The centre’s culture needs to understand that supporting local Parties is their objective. Without strong local Parties it will exhaust itself maintaining them. Too many messages are requests for forms that demand rather than support. More cross constituency support would also help. We are without a Data Officer at present and am sure are not the only one. Local Treasurer’s also deserve better than aggressive demands on their time.
Sadly, much of what has been written here underpins the largely collective misgivings we have about how the party is run. But what is to be done?

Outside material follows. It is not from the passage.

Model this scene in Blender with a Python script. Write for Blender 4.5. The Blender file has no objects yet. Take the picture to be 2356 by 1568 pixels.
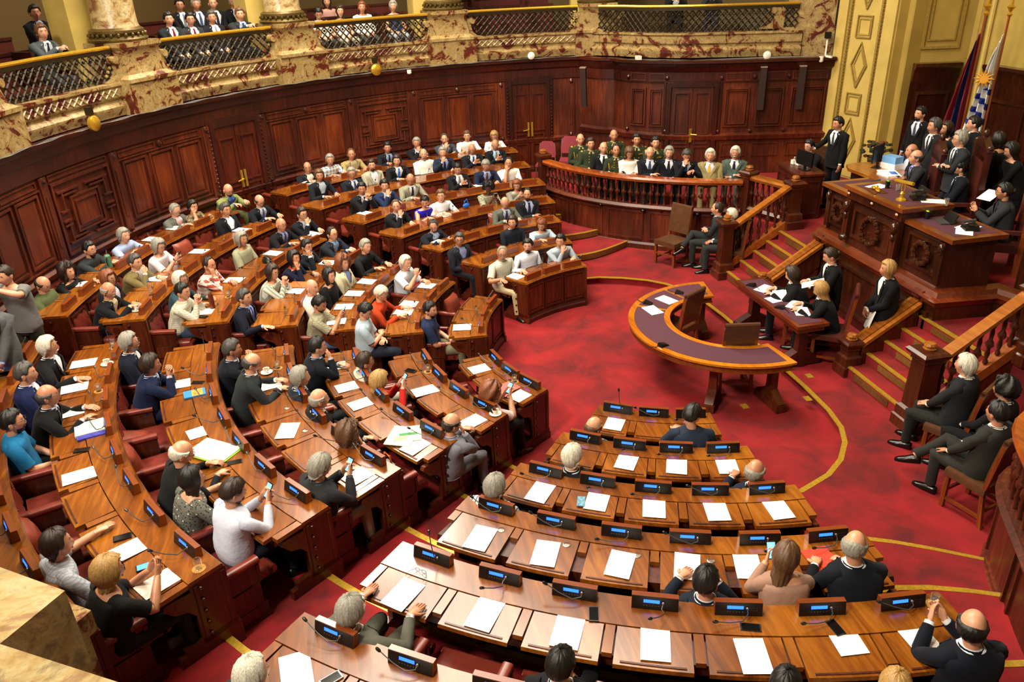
import bpy, math, random
import numpy as np
from mathutils import Vector, Matrix
random.seed(7); R = math.radians; PI = math.pi
sc = bpy.context.scene; COL = sc.collection
# ---------------- camera, world, lights, exposure ----------------
cd = bpy.data.cameras.new('camera'); cam = bpy.data.objects.new('camera', cd); COL.objects.link(cam)
cd.sensor_width = 36.0; cd.lens = 1818.4163 / 2356 * 36.0; cd.clip_start = 0.05; cd.clip_end = 200
CAMP = Vector((10.027547, -4.175062, 5.763023))
_p, _r, _y = 0.4575577, -0.0383459, 2.952264
fw = Vector((math.cos(_y) * math.cos(_p), math.sin(_y) * math.cos(_p), -math.sin(_p)))
rt = Vector((math.sin(_y), -math.cos(_y), 0)); up = rt.cross(fw)
r2 = rt * math.cos(_r) + up * math.sin(_r); u2 = -rt * math.sin(_r) + up * math.cos(_r)
cam.matrix_world = Matrix(((r2.x, u2.x, -fw.x, CAMP.x), (r2.y, u2.y, -fw.y, CAMP.y), (r2.z, u2.z, -fw.z, CAMP.z), (0, 0, 0, 1)))
sc.camera = cam
w = bpy.data.worlds.new('world'); sc.world = w; w.use_nodes = True
w.node_tree.nodes['Background'].inputs[0].default_value = (1.0, 0.86, 0.66, 1)
w.node_tree.nodes['Background'].inputs[1].default_value = 0.2
def area(name, loc, tgt, size, power, col=(1.0, 0.87, 0.68), sy=None):
    l = bpy.data.lights.new(name, 'AREA'); l.energy = power; l.size = size; l.color = col
    if sy: l.shape = 'RECTANGLE'; l.size_y = sy
    o = bpy.data.objects.new(name, l); COL.objects.link(o); o.location = loc
    o.rotation_euler = (Vector(tgt) - Vector(loc)).to_track_quat('-Z', 'Y').to_euler(); return o
area('ceiling_laylight', (-1.5, -3.0, 12.5), (-0.8, -2.5, 0), 7.0, 1500, (1.0, 0.90, 0.74))
area('gallery_floodlight', (-7.0, -4.6, 10.5), (0.5, -3.5, 0.5), 2.6, 760, (1.0, 0.88, 0.70))
area('gallery_floodlight', (8.5, -9.0, 11.0), (-3.0, -2.0, 1.0), 1.6, 950, (1.0, 0.90, 0.74))
area('gallery_floodlight', (4.0, -11.0, 11.0), (-5.0, 0.0, 2.5), 1.6, 650, (1.0, 0.86, 0.66))
sc.view_settings.view_transform = 'Standard'; sc.view_settings.look = 'None'
sc.view_settings.exposure = 0.62; sc.view_settings.gamma = 1.0; sc.view_settings.use_curve_mapping = False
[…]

Peter Hirst points to a very real problem: the culture is so OTT and often aggressive that people do not want to accept roles where they fear that they may be vulnerable to retribution regardless of the efficiency that they may bring to the tasks. Not only is this OTT GDPR, it’s also very much on the finance side. I’m a qualified accountant – there is no way I would expose myself to the ramifications of being a Treasurer within the LibDems.
So, is there really any prospect of achieving radical change in a relatively short time? Are the entrenched interests of those who want to intellectualise about organisation such that it’s impossible to get concise, targeted, prompt, positive action? Where do we go from here? Extinction?